## START

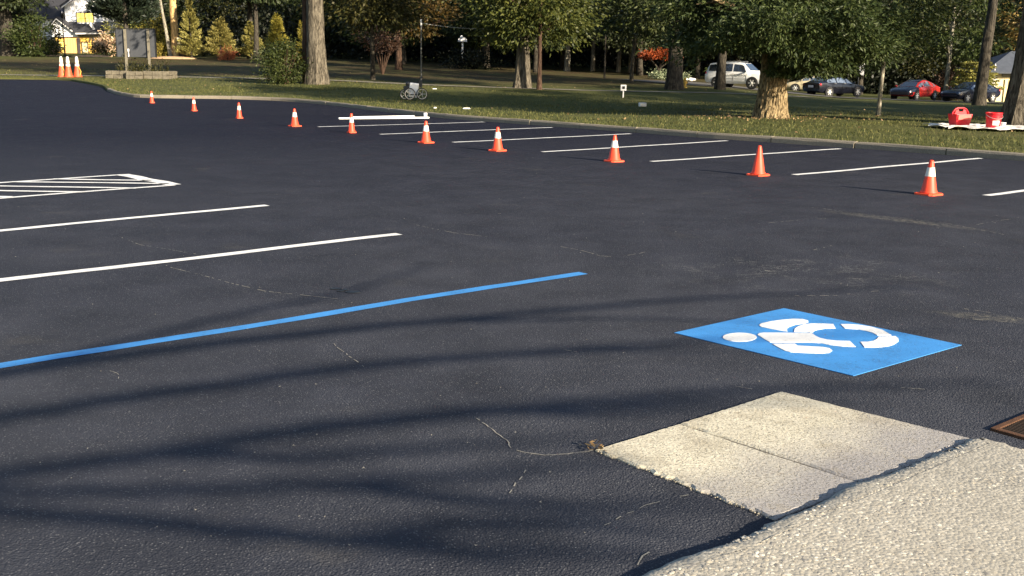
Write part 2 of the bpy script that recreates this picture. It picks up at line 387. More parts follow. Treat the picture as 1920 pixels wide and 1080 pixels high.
def quads(name, V, mat_, parent=None, loc=(0, 0, 0), kind=None, n=4, mats=None, mi=None):
    """V: (N*n, 3) array of loose n-gons -> ONE mesh"""
    V = np.asarray(V, dtype=np.float32); nv = len(V); nf = nv // n
    me = bpy.data.meshes.new(name)
    me.vertices.add(nv); me.vertices.foreach_set("co", V.ravel())
    me.loops.add(nv); me.loops.foreach_set("vertex_index", np.arange(nv, dtype=np.int32))
    me.polygons.add(nf); me.polygons.foreach_set("loop_start", np.arange(0, nv, n, dtype=np.int32))
    for m in (mats or [mat_]): me.materials.append(m)
    if mi is not None: me.polygons.foreach_set("material_index", np.asarray(mi, dtype=np.int32))
    me.update(calc_edges=True); me.validate()
    o = link(name, me, parent, loc)
    if kind: o["kind"] = kind
    return o
def unit(a): return a / np.maximum(np.linalg.norm(a, axis=1, keepdims=True), 1e-6)
def leaves(C, axis, length, width, rng, fold=.18):
    """a diamond leaf at each centre, long axis along `axis`, random roll"""
    n = len(C); a = unit(axis)
    r = unit(np.cross(a, rng.normal(size=(n, 3)))); u = np.cross(r, a)
    L = (length * rng.uniform(.7, 1.25, (n, 1))); W = (width * rng.uniform(.7, 1.25, (n, 1)))
    P = np.stack([C, C + a * L * .45 + r * W * .5 + u * W * fold, C + a * L, C + a * L * .45 - r * W * .5 + u * W * fold], 1)
    return P.reshape(-1, 3)

# ------------------------------------------------------------------ ground: lot, lawn, kerb, hill, road, path
KERB = [(30, -6), (22, 3.5), (16.5, 10.4), (12.6, 15.2), (9.41, 19.1), (8.45, 20.3), (7.3, 21.65), (5.65, 23.35), (4.26, 24.75), (2.99, 26.3), (1.5, 28.0), (-.06, 29.8),
        (-2.2, 32.3), (-4.25, 35.6), (-6.19, 39.0), (-7.73, 41.3), (-9.38, 43.1), (-10.89, 44.0), (-12.4, 44.4), (-14.0, 44.45), (-15.41, 44.5), (-16.55, 45.2),
        (-17.94, 47.2), (-19.56, 50.3), (-21.2, 53.85), (-24.12, 58.3), (-26.49, 61.0), (-29.95, 61.4), (-40, 60.5), (-70, 58)]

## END

[INSTRUCTIONS FOR THE TASK]:
Quote the data above in full and without alteration; skip the pictures.

[RESPONSE FOR THIS EXERCISE]:
Write part 2 of the bpy script that recreates this picture. It picks up at line 387. More parts follow. Treat the picture as 1920 pixels wide and 1080 pixels high.
def quads(name, V, mat_, parent=None, loc=(0, 0, 0), kind=None, n=4, mats=None, mi=None):
    """V: (N*n, 3) array of loose n-gons -> ONE mesh"""
    V = np.asarray(V, dtype=np.float32); nv = len(V); nf = nv // n
    me = bpy.data.meshes.new(name)
    me.vertices.add(nv); me.vertices.foreach_set("co", V.ravel())
    me.loops.add(nv); me.loops.foreach_set("vertex_index", np.arange(nv, dtype=np.int32))
    me.polygons.add(nf); me.polygons.foreach_set("loop_start", np.arange(0, nv, n, dtype=np.int32))
    for m in (mats or [mat_]): me.materials.append(m)
    if mi is not None: me.polygons.foreach_set("material_index", np.asarray(mi, dtype=np.int32))
    me.update(calc_edges=True); me.validate()
    o = link(name, me, parent, loc)
    if kind: o["kind"] = kind
    return o
def unit(a): return a / np.maximum(np.linalg.norm(a, axis=1, keepdims=True), 1e-6)
def leaves(C, axis, length, width, rng, fold=.18):
    """a diamond leaf at each centre, long axis along `axis`, random roll"""
    n = len(C); a = unit(axis)
    r = unit(np.cross(a, rng.normal(size=(n, 3)))); u = np.cross(r, a)
    L = (length * rng.uniform(.7, 1.25, (n, 1))); W = (width * rng.uniform(.7, 1.25, (n, 1)))
    P = np.stack([C, C + a * L * .45 + r * W * .5 + u * W * fold, C + a * L, C + a * L * .45 - r * W * .5 + u * W * fold], 1)
    return P.reshape(-1, 3)

# ------------------------------------------------------------------ ground: lot, lawn, kerb, hill, road, path
KERB = [(30, -6), (22, 3.5), (16.5, 10.4), (12.6, 15.2), (9.41, 19.1), (8.45, 20.3), (7.3, 21.65), (5.65, 23.35), (4.26, 24.75), (2.99, 26.3), (1.5, 28.0), (-.06, 29.8),
        (-2.2, 32.3), (-4.25, 35.6), (-6.19, 39.0), (-7.73, 41.3), (-9.38, 43.1), (-10.89, 44.0), (-12.4, 44.4), (-14.0, 44.45), (-15.41, 44.5), (-16.55, 45.2),
        (-17.94, 47.2), (-19.56, 50.3), (-21.2, 53.85), (-24.12, 58.3), (-26.49, 61.0), (-29.95, 61.4), (-40, 60.5), (-70, 58)]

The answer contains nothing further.